Sewer Department Superintendent Mark Holt proposed a rate hike to $230 per unit to increase revenue and offset the amount of tax dollars needed to subsidize sewer expenses.

Holt’s proposed budget for next year is $707,500, up $3,602 from this year.

If selectmen approved the $35 increase it would have increased anticipated revenue from this year’s $228,540 to $267,720, which would have decreased the amount of townwide taxation from $475,448 to $439,780 to subsidize the budget.

Holt said he does his best to keep costs down and has been involved in petitioning for less testing through the state Department of Environmental Protection.

He also said he plans not to fund the reserve account, which has about $250,000 in it, for the next two years and start putting $10,000 in the account each year starting in the third year.

It should cover upgrades of equipment and vehicle replacement among other expenses, Holt said. If the Route 4 project goes through, the town would borrow to replace sewer lines.

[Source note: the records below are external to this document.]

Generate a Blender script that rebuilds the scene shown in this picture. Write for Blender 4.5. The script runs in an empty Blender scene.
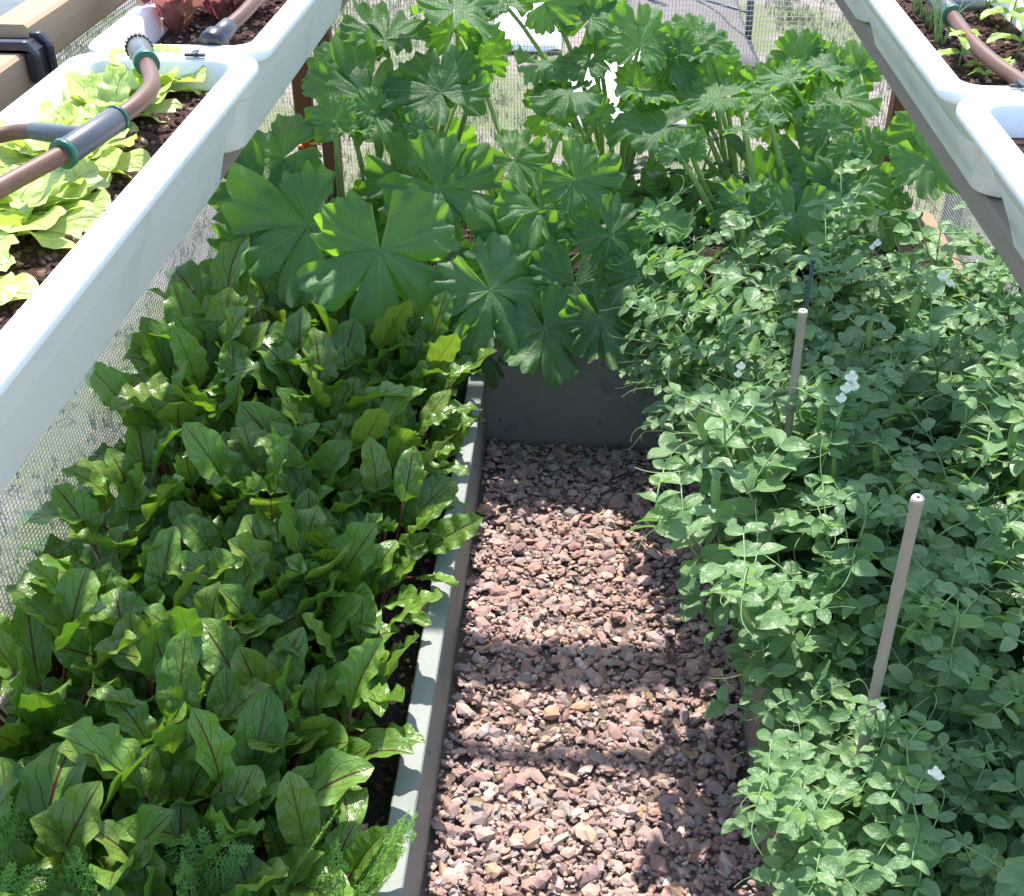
import bpy, math, random
from mathutils import Vector, Matrix, noise
R = math.radians
PI = math.pi
scn = bpy.context.scene
COL = scn.collection

# ------------------------------------------------------------------ camera, light, exposure
F, W_, H_ = 1200.0, 1024, 896
PITCH, YAW, CAMH = R(33.9), R(3.6), 1.7
cd = bpy.data.cameras.new('camera'); cam = bpy.data.objects.new('camera', cd); COL.objects.link(cam)
cam.location = (0, 0, CAMH); cam.rotation_euler = (PI/2-PITCH, 0, YAW)
cd.sensor_width = 36; cd.lens = 36*F/W_; cd.clip_start = .05; cd.clip_end = 300
scn.camera = cam
SUN = Vector((-.05, .50, .86)).normalized()
w = bpy.data.worlds.new('World'); scn.world = w; w.use_nodes = True
nt = w.node_tree; bg = nt.nodes['Background']
sky = nt.nodes.new('ShaderNodeTexSky'); sky.sky_type = 'NISHITA'; sky.sun_disc = False
sky.sun_elevation = math.asin(SUN.z); sky.sun_rotation = math.atan2(SUN.x, SUN.y)
nt.links.new(sky.outputs[0], bg.inputs[0]); bg.inputs[1].default_value = .15
ld = bpy.data.lights.new('sun', 'SUN'); ld.energy = 2.9; ld.angle = R(.6); ld.color = (1, .95, .87)
sun = bpy.data.objects.new('sun', ld); COL.objects.link(sun)
sun.rotation_euler = SUN.to_track_quat('Z', 'Y').to_euler(); sun.location = (1, 5, 8)
scn.view_settings.view_transform = 'Standard'; scn.view_settings.look = 'None'
scn.view_settings.exposure = 1.62; scn.view_settings.gamma = 1
scn.cycles.max_bounces = 8; scn.cycles.transparent_max_bounces = 8

# ------------------------------------------------------------------ helpers
CM = Matrix.Rotation(YAW, 3, 'Z') @ Matrix.Rotation(PI/2-PITCH, 3, 'X')
CAM = Vector((0, 0, CAMH))
def ray(px, py): return (CM @ Vector(((px-512)/F, -(py-448)/F, -1))).normalized()
def P(px, py, X=None, Y=None, Z=None):
    d = ray(px, py)
    if X is not None: t = X/d.x
    elif Y is not None: t = Y/d.y
    else: t = (Z-CAMH)/d.z
    return CAM + d*t

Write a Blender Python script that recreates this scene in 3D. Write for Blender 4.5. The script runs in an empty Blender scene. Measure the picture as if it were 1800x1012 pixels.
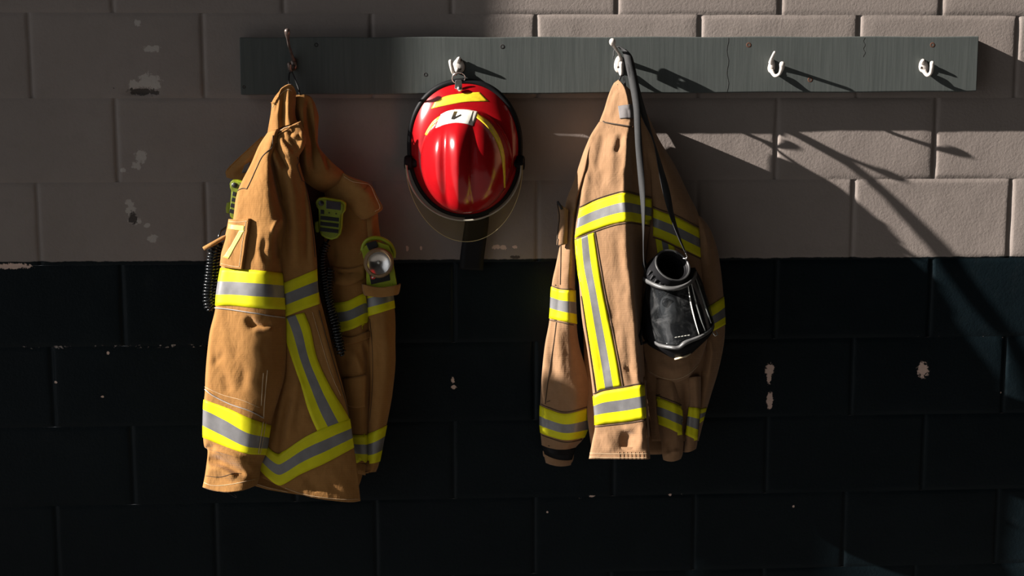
import bpy, bmesh, math, random
from math import sin, cos, pi, exp, sqrt
from mathutils import Vector, Matrix, noise
from mathutils.bvhtree import BVHTree

random.seed(7)
SC = bpy.context.scene
COL = SC.collection

# ------------------------------------------------------------------ camera (solved from the block joints)
YAW, PITCH, ROLL, F = 0.0592305, 0.1343867, -0.0010324, 2329.57
OX, OZ = -0.97, 1.8288                      # metres added to the solved frame
CAM = Vector((0.76425 + OX, -3.2944, -0.22935 + OZ))
_cy, _sy, _cp, _sp = cos(YAW), sin(YAW), cos(PITCH), sin(PITCH)
FW = Vector((_sy * _cp, _cy * _cp, -_sp)); _r = Vector((_cy, -_sy, 0)); _u = _r.cross(FW)
RT = cos(ROLL) * _r + sin(ROLL) * _u; UP = -sin(ROLL) * _r + cos(ROLL) * _u
MM = 1.395                                  # millimetres of wall per photo pixel


def P(px, py, d=0.0):
    """World point seen at photo pixel (px, py), d millimetres in front of the block wall."""
    r = RT * ((px - 900) / F) + UP * ((506 - py) / F) + FW
    return CAM + r * ((-d * 0.001 - CAM.y) / r.y)


cam = bpy.data.cameras.new('camera'); cam_o = bpy.data.objects.new('camera', cam); COL.objects.link(cam_o)
cam.sensor_width = 36; cam.lens = F / 1800 * 36; cam.clip_start = 0.05
m = Matrix((RT, UP, -FW)).transposed().to_4x4(); m.translation = CAM
cam_o.matrix_world = m
SC.camera = cam_o

# ------------------------------------------------------------------ materials


def sock(n, *names):
    for k in names:
        if k in n.inputs: return n.inputs[k]


class Mat:
    def __init__(s, name, col=(.5, .5, .5), rough=.6, metal=0, spec=.5, **kw):
        s.m = bpy.data.materials.new(name); s.m.use_nodes = True
        s.nt = s.m.node_tree; s.b = s.nt.nodes['Principled BSDF']
        s.b.inputs['Base Color'].default_value = (*col, 1)
        s.b.inputs['Roughness'].default_value = rough; s.b.inputs['Metallic'].default_value = metal
        s.b.inputs['Specular IOR Level'].default_value = spec
        for k, v in kw.items():
            s.b.inputs[k.replace('_', ' ')].default_value = v

    def n(s, t, **kw):
        x = s.nt.nodes.new(t)
        for k, v in kw.items():
            if hasattr(x, k): setattr(x, k, v)
            else: x.inputs[k.replace('_', ' ')].default_value = v
        return x

    def l(s, a, b): s.nt.links.new(a, b)

    def math(s, op, a, b=None, clamp=False):
        x = s.nt.nodes.new('ShaderNodeMath'); x.operation = op; x.use_clamp = clamp
        for i, v in enumerate((a, b)):
            if v is None: continue
            if isinstance(v, (int, float)): x.inputs[i].default_value = v
            else: s.l(v, x.inputs[i])
        return x.outputs[0]

    def mix(s, f, a, b):
        x = s.nt.nodes.new('ShaderNodeMix'); x.data_type = 'RGBA'
        for i, v in ((0, f), (6, a), (7, b)):
            if isinstance(v, (int, float)): x.inputs[i].default_value = v
            elif isinstance(v, tuple): x.inputs[i].default_value = (*v, 1)
            else: s.l(v, x.inputs[i])
        return x.outputs[2]

    def noise(s, scale, detail=3, rough=.55, vec=None, dist=0):
        x = s.n('ShaderNodeTexNoise'); x.inputs['Scale'].default_value = scale
        x.inputs['Detail'].default_value = detail; x.inputs['Roughness'].default_value = rough
        x.inputs['Distortion'].default_value = dist
        if vec is not None: s.l(vec, x.inputs['Vector'])
        return x.outputs['Fac']

    def ramp(s, f, a, b):
        x = s.nt.nodes.new('ShaderNodeMapRange'); s.l(f, x.inputs[0])
        x.inputs[1].default_value = a; x.inputs[2].default_value = b
        return x.outputs[0]

    def bump(s, h, strength=.3, dist=.001):
        x = s.n('ShaderNodeBump'); x.inputs['Strength'].default_value = strength; x.inputs['Distance'].default_value = dist
        s.l(h, x.inputs['Height']); s.l(x.outputs[0], s.b.inputs['Normal'])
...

His proposed five-year plan would incrementally increase user fees so that by fiscal 2011-2012, sewer users would pay the cost of the operation and maintenance budget, which would be about $400 a unit, he said.

Statewide in 2004, owners of an average house in Maine paid $400 per unit annually, Holt said. Without taxation kicking in, a property owner in Jay on town sewer would pay $608 per unit yearly, he said.

Residents raised concerns about fairness of being charged per unit rather than by water usage, having such a big increase at once and schools and town buildings not paying sewer fees and having everyone share in the cost.

Town Manager Ruth Marden said they are looking into the cost of changing the sewer fee structure to be based on water used rather than a lump sum.

Selectmen’s Chairman Bill Harlow said he gets phone calls from residents if selectmen do raise the sewer rates and if they don’t. Harlow said he had been brainstorming ways to make it fairer and equalize the cost for people not on town sewer.

One idea was to find out if it was feasible to set up a rotation to have residents’ septic systems pumped out at the town’s expense.

Prices of pumping out a septic system ranged from $150 to $400, residents and selectmen said.

“I think $230 is too much,” Selectman Rick Simoneau said.

A lot of work needs to be done before next year, he said, to find a way to make it fair to all.

Harlow, Simoneau and Selectman Steve McCourt voted to set the rate at $210. Selectmen Barry McDonald and Amy Pineau were absent.